Begin INFORMATION GIVEN
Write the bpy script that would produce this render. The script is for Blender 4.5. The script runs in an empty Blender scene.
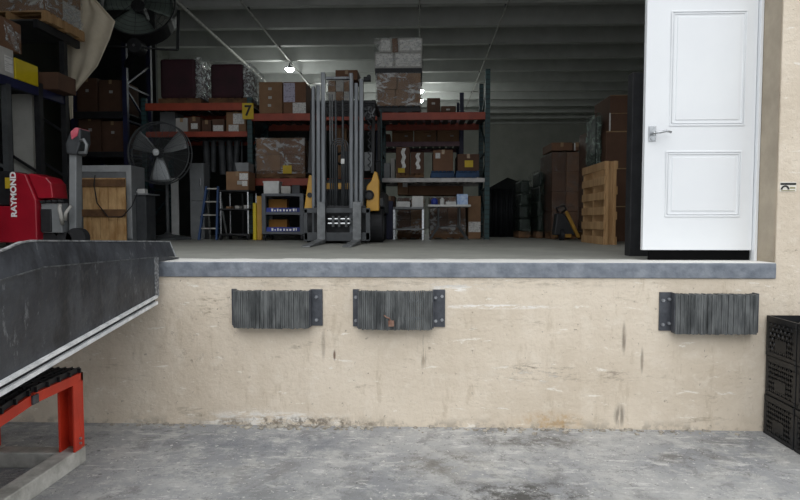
import bpy, bmesh, math, random
from mathutils import Vector, Matrix, Euler
random.seed(7)
SC = bpy.context.scene
COL = SC.collection
PI = math.pi

# ------------------------------------------------------------------ camera
CAM = Vector((0.0, -4.13, 1.485)); YAW = math.radians(2.0); PITCH = math.radians(-2.77); FPX = 578.0
cd = bpy.data.cameras.new('camera'); cam = bpy.data.objects.new('camera', cd); COL.objects.link(cam)
cd.sensor_width = 36.0; cd.lens = FPX / 800.0 * 36.0; cd.clip_start = 0.05; cd.clip_end = 300
cam.location = CAM; cam.rotation_euler = (PI / 2 + PITCH, 0, YAW)
SC.camera = cam
# ------------------------------------------------------------------ exposure, sky, sun
SC.view_settings.view_transform = 'Standard'; SC.view_settings.look = 'None'
SC.view_settings.gamma = 1.0; SC.view_settings.use_curve_mapping = False
SC.view_settings.exposure = 0.0
SC.cycles.max_bounces = 10; SC.cycles.diffuse_bounces = 5; SC.cycles.transparent_max_bounces = 12
SC.cycles.sample_clamp_indirect = 6.0
world = bpy.data.worlds.new('overcast_sky'); SC.world = world; world.use_nodes = True
_n = world.node_tree.nodes; _l = world.node_tree.links; _n.clear()
_tc = _n.new('ShaderNodeTexCoord'); _sp = _n.new('ShaderNodeSeparateXYZ'); _cr = _n.new('ShaderNodeValToRGB')
_bg = _n.new('ShaderNodeBackground'); _wo = _n.new('ShaderNodeOutputWorld')
_cr.color_ramp.elements[0].position = 0.0; _cr.color_ramp.elements[0].color = (0.42, 0.44, 0.46, 1)
_cr.color_ramp.elements[1].position = 0.9; _cr.color_ramp.elements[1].color = (0.98, 1.0, 1.03, 1)
_l.new(_tc.outputs['Generated'], _sp.inputs[0]); _l.new(_sp.outputs['Z'], _cr.inputs[0])
_l.new(_cr.outputs[0], _bg.inputs[0]); _l.new(_bg.outputs[0], _wo.inputs[0])
_bg.inputs[1].default_value = 1.75
sd = bpy.data.lights.new('sun', 'SUN'); sun = bpy.data.objects.new('sun', sd); COL.objects.link(sun)
sd.energy = 0.75; sd.angle = math.radians(50); sd.color = (1.0, 0.98, 0.95)
sun.rotation_euler = (math.radians(42), 0, math.radians(-12))

# ------------------------------------------------------------------ helpers
def W(px, py, Y):
    "where the sight line of a photo point meets the depth plane Y"
    x = (px - 400) / FPX; y = (250 - py) / FPX
    cy, sy, cp, sp = math.cos(YAW), math.sin(YAW), math.cos(PITCH), math.sin(PITCH)
    d = Vector((-sy * cp + x * cy + y * sy * sp, cy * cp + x * sy - y * cy * sp, sp + y * cp))
    t = (Y - CAM.y) / d.y
    return CAM.x + t * d.x, CAM.z + t * d.z

def srgb(h):
    h = h.lstrip('#'); out = []
    for i in (0, 2, 4):
        c = int(h[i:i + 2], 16) / 255
        out.append(c / 12.92 if c <= 0.04045 else ((c + 0.055) / 1.055) ** 2.4)
    return (*out, 1.0)

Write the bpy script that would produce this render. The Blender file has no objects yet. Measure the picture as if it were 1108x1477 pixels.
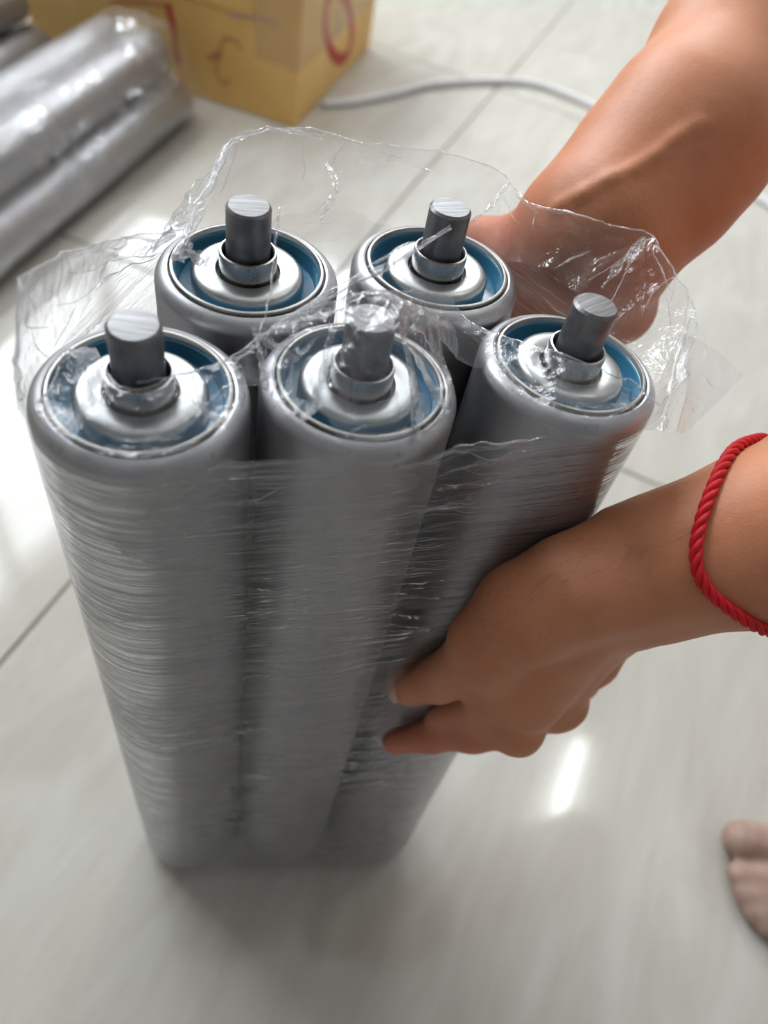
import bpy, bmesh, math
import numpy as np
from mathutils import Vector, Matrix

S = bpy.context.scene
COL = S.collection
np.random.seed(4)
rng = np.random.default_rng(7)

# ------------------------------------------------------------------ camera
IW, IH, FPX = 1108, 1477, 1108.0
_n = np.array([-230, 862, 1108.0]); _n /= np.linalg.norm(_n)
_up = -_n
_Y = np.array([0, 0, 1.0]); _Y = _Y - _Y.dot(_up) * _up; _Y /= np.linalg.norm(_Y)
_X = np.cross(_Y, _up)
M = np.array([_X, _Y, _up])
if np.linalg.det(M) < 0:
    _X = -_X; M = np.array([_X, _Y, _up])
L = 0.426                      # height of the roller rims above the floor
CZ = L + 0.2145 * 0.730
CAM = np.array([0, 0, CZ])

def ray(px, py):
    return M @ np.array([(px - IW / 2) / FPX, (py - IH / 2) / FPX, 1.0])
def at(px, py, z):
    r = ray(px, py); return CAM + (z - CZ) / r[2] * r
def atd(px, py, d):
    return CAM + d * ray(px, py)

cam_d = bpy.data.cameras.new('camera'); cam = bpy.data.objects.new('camera', cam_d); COL.objects.link(cam)
cx, cy, cz = M @ np.array([1, 0, 0]), M @ np.array([0, -1, 0]), M @ np.array([0, 0, -1])
cam.matrix_world = Matrix(((cx[0], cy[0], cz[0], CAM[0]), (cx[1], cy[1], cz[1], CAM[1]), (cx[2], cy[2], cz[2], CAM[2]), (0, 0, 0, 1)))
cam_d.sensor_fit = 'HORIZONTAL'; cam_d.sensor_width = 36; cam_d.lens = 36 * FPX / IW
cam_d.clip_start = 0.01
cam_d.dof.use_dof = True; cam_d.dof.focus_distance = 0.262; cam_d.dof.aperture_fstop = 9.0
S.camera = cam

# ------------------------------------------------------------------ world, exposure, lights
wd = bpy.data.worlds.new('sky'); S.world = wd; wd.use_nodes = True
bg = wd.node_tree.nodes['Background']; bg.inputs[0].default_value = (0.80, 0.90, 1.0, 1); bg.inputs[1].default_value = 1.6
S.view_settings.view_transform = 'Standard'; S.view_settings.look = 'None'
S.view_settings.gamma = 1.0; S.view_settings.use_curve_mapping = False
S.view_settings.exposure = 0.68
S.cycles.transparent_max_bounces = 32
S.cycles.max_bounces = 10
S.cycles.caustics_reflective = False; S.cycles.caustics_refractive = False

MV = np.array([-0.9796, 0.2004, 0.0])     # unit vectors of the tile grid: towards the window wall, along it
TV = np.array([0.2004, 0.9796, 0.0])
def mt(m, t, z=0.0):
    return MV * m + TV * t + np.array([0, 0, z])
ROT_ROOM = math.atan2(TV[1], TV[0]) - math.pi / 2
M0, M1, T0, T1, HC = -1.7, 1.5, -1.3, 3.4, 2.75
WIN_T0, WIN_T1, WIN_Z0, WIN_Z1 = 0.35, 2.55, 1.02, 2.2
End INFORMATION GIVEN
* **WHAT YOU HAVE TO DO**
Leave out the pictures and repeat everything else in the records exactly.

* **FINAL RESULT**
Write the bpy script that would produce this render. The script is for Blender 4.5. The script runs in an empty Blender scene.
import bpy, bmesh, math, random
from mathutils import Vector, Matrix, Euler
random.seed(7)
SC = bpy.context.scene
COL = SC.collection
PI = math.pi

# ------------------------------------------------------------------ camera
CAM = Vector((0.0, -4.13, 1.485)); YAW = math.radians(2.0); PITCH = math.radians(-2.77); FPX = 578.0
cd = bpy.data.cameras.new('camera'); cam = bpy.data.objects.new('camera', cd); COL.objects.link(cam)
cd.sensor_width = 36.0; cd.lens = FPX / 800.0 * 36.0; cd.clip_start = 0.05; cd.clip_end = 300
cam.location = CAM; cam.rotation_euler = (PI / 2 + PITCH, 0, YAW)
SC.camera = cam
# ------------------------------------------------------------------ exposure, sky, sun
SC.view_settings.view_transform = 'Standard'; SC.view_settings.look = 'None'
SC.view_settings.gamma = 1.0; SC.view_settings.use_curve_mapping = False
SC.view_settings.exposure = 0.0
SC.cycles.max_bounces = 10; SC.cycles.diffuse_bounces = 5; SC.cycles.transparent_max_bounces = 12
SC.cycles.sample_clamp_indirect = 6.0
world = bpy.data.worlds.new('overcast_sky'); SC.world = world; world.use_nodes = True
_n = world.node_tree.nodes; _l = world.node_tree.links; _n.clear()
_tc = _n.new('ShaderNodeTexCoord'); _sp = _n.new('ShaderNodeSeparateXYZ'); _cr = _n.new('ShaderNodeValToRGB')
_bg = _n.new('ShaderNodeBackground'); _wo = _n.new('ShaderNodeOutputWorld')
_cr.color_ramp.elements[0].position = 0.0; _cr.color_ramp.elements[0].color = (0.42, 0.44, 0.46, 1)
_cr.color_ramp.elements[1].position = 0.9; _cr.color_ramp.elements[1].color = (0.98, 1.0, 1.03, 1)
_l.new(_tc.outputs['Generated'], _sp.inputs[0]); _l.new(_sp.outputs['Z'], _cr.inputs[0])
_l.new(_cr.outputs[0], _bg.inputs[0]); _l.new(_bg.outputs[0], _wo.inputs[0])
_bg.inputs[1].default_value = 1.75
sd = bpy.data.lights.new('sun', 'SUN'); sun = bpy.data.objects.new('sun', sd); COL.objects.link(sun)
sd.energy = 0.75; sd.angle = math.radians(50); sd.color = (1.0, 0.98, 0.95)
sun.rotation_euler = (math.radians(42), 0, math.radians(-12))

# ------------------------------------------------------------------ helpers
def W(px, py, Y):
    "where the sight line of a photo point meets the depth plane Y"
    x = (px - 400) / FPX; y = (250 - py) / FPX
    cy, sy, cp, sp = math.cos(YAW), math.sin(YAW), math.cos(PITCH), math.sin(PITCH)
    d = Vector((-sy * cp + x * cy + y * sy * sp, cy * cp + x * sy - y * cy * sp, sp + y * cp))
    t = (Y - CAM.y) / d.y
    return CAM.x + t * d.x, CAM.z + t * d.z

def srgb(h):
    h = h.lstrip('#'); out = []
    for i in (0, 2, 4):
        c = int(h[i:i + 2], 16) / 255
        out.append(c / 12.92 if c <= 0.04045 else ((c + 0.055) / 1.055) ** 2.4)
    return (*out, 1.0)

Write the bpy script that would produce this render. The Blender file has no objects yet. Measure the picture as if it were 1108x1477 pixels.
import bpy, bmesh, math
import numpy as np
from mathutils import Vector, Matrix

S = bpy.context.scene
COL = S.collection
np.random.seed(4)
rng = np.random.default_rng(7)

# ------------------------------------------------------------------ camera
IW, IH, FPX = 1108, 1477, 1108.0
_n = np.array([-230, 862, 1108.0]); _n /= np.linalg.norm(_n)
_up = -_n
_Y = np.array([0, 0, 1.0]); _Y = _Y - _Y.dot(_up) * _up; _Y /= np.linalg.norm(_Y)
_X = np.cross(_Y, _up)
M = np.array([_X, _Y, _up])
if np.linalg.det(M) < 0:
    _X = -_X; M = np.array([_X, _Y, _up])
L = 0.426                      # height of the roller rims above the floor
CZ = L + 0.2145 * 0.730
CAM = np.array([0, 0, CZ])

def ray(px, py):
    return M @ np.array([(px - IW / 2) / FPX, (py - IH / 2) / FPX, 1.0])
def at(px, py, z):
    r = ray(px, py); return CAM + (z - CZ) / r[2] * r
def atd(px, py, d):
    return CAM + d * ray(px, py)

cam_d = bpy.data.cameras.new('camera'); cam = bpy.data.objects.new('camera', cam_d); COL.objects.link(cam)
cx, cy, cz = M @ np.array([1, 0, 0]), M @ np.array([0, -1, 0]), M @ np.array([0, 0, -1])
cam.matrix_world = Matrix(((cx[0], cy[0], cz[0], CAM[0]), (cx[1], cy[1], cz[1], CAM[1]), (cx[2], cy[2], cz[2], CAM[2]), (0, 0, 0, 1)))
cam_d.sensor_fit = 'HORIZONTAL'; cam_d.sensor_width = 36; cam_d.lens = 36 * FPX / IW
cam_d.clip_start = 0.01
cam_d.dof.use_dof = True; cam_d.dof.focus_distance = 0.262; cam_d.dof.aperture_fstop = 9.0
S.camera = cam

# ------------------------------------------------------------------ world, exposure, lights
wd = bpy.data.worlds.new('sky'); S.world = wd; wd.use_nodes = True
bg = wd.node_tree.nodes['Background']; bg.inputs[0].default_value = (0.80, 0.90, 1.0, 1); bg.inputs[1].default_value = 1.6
S.view_settings.view_transform = 'Standard'; S.view_settings.look = 'None'
S.view_settings.gamma = 1.0; S.view_settings.use_curve_mapping = False
S.view_settings.exposure = 0.68
S.cycles.transparent_max_bounces = 32
S.cycles.max_bounces = 10
S.cycles.caustics_reflective = False; S.cycles.caustics_refractive = False

MV = np.array([-0.9796, 0.2004, 0.0])     # unit vectors of the tile grid: towards the window wall, along it
TV = np.array([0.2004, 0.9796, 0.0])
def mt(m, t, z=0.0):
    return MV * m + TV * t + np.array([0, 0, z])
ROT_ROOM = math.atan2(TV[1], TV[0]) - math.pi / 2
M0, M1, T0, T1, HC = -1.7, 1.5, -1.3, 3.4, 2.75
WIN_T0, WIN_T1, WIN_Z0, WIN_Z1 = 0.35, 2.55, 1.02, 2.2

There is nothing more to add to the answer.